6. Yunus aleyhisselam odun olmadığı halde su üstünde ateş yakmıştır.

7. Yunus aleyhisselam, Davud aleyhisselam gibi güzel sesli olduğundan, tatlı sesi vahşî ve yırtıcı hayvanlara da tesir eder, onu dinlemek için etrafında toplanırlardı.

BALIĞIN KARNINDA ZiKRE DEVAM ETTi

Denize atıldığında gece vaktiydi. Yunus aleyhisselamı bir balık yuttu. O zaman cenâb-ı Hâk balığa emredip onu yaralamamasını, kemiklerini kırmamasını bildirdi.

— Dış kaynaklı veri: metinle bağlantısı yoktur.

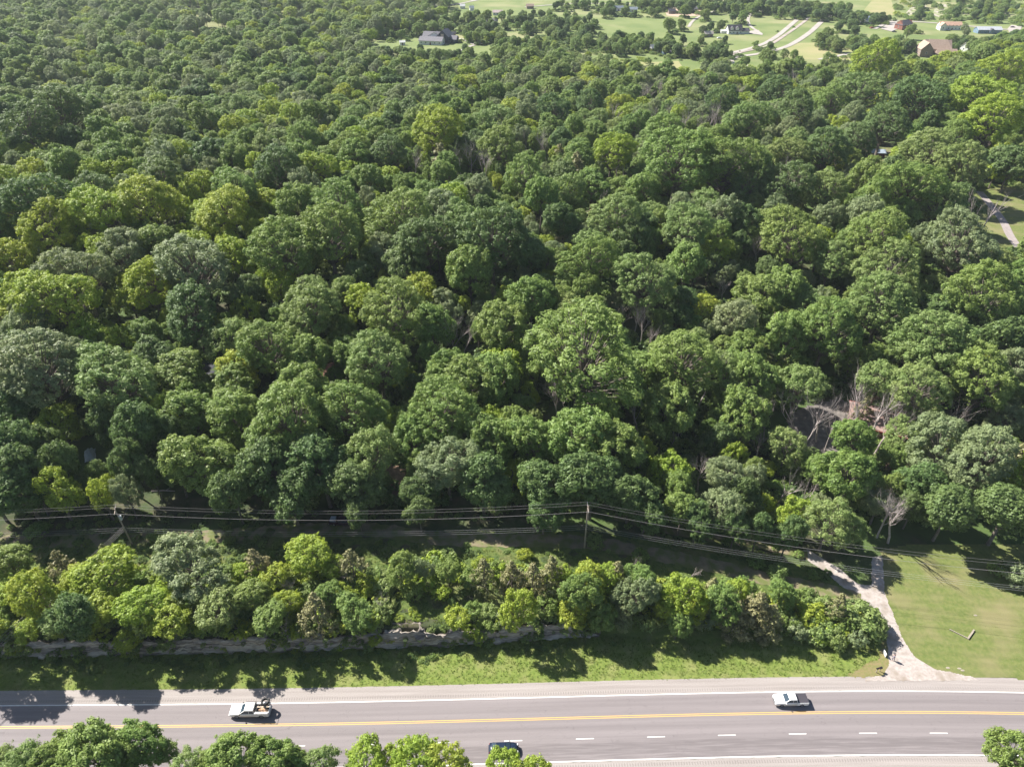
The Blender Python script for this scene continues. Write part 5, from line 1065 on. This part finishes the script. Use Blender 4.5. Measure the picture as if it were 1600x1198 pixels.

Balık bu hal üzere hazret-i Yunus’u alıp denizin derinliklerinde kayboldu. Yunus aleyhisselam balığın karnında dahi her zaman zikre devam ediyordu. Melekler onun sesini işitip Allah-ü teâlâya arz ettiler. Allahü teâlâ; “Bu kulum Yunus’un sesidir. Bir hâli sebebiyle onu denizde bir balığın karnında hapsettim.” buyurdu. Yunus aleyhisselam, “Lâ ilâhe illâ ente sübhâneke inni küntü minezzâlimîn (Senden başka hiçbir ilâh yoktur. Seni bütün noksanlıklardan tenzih ederim. Gerçekten ben haksızlık edenlerden oldum.” duasına devam etti. Bu duası ve tesbihi onun kurtuluşuna sebep oldu. Balığın karnında üç, yedi veya kırk gün kaldıktan sonra kurtuluşa erdi. Yunus aleyhisselam balığın karnından Muharrem ayının onuncu (Aşûre) günü çıktı. Yunus aleyhisselam seksen üç yaşında ibâdet hâlindeyken Nineve’de vefat etti.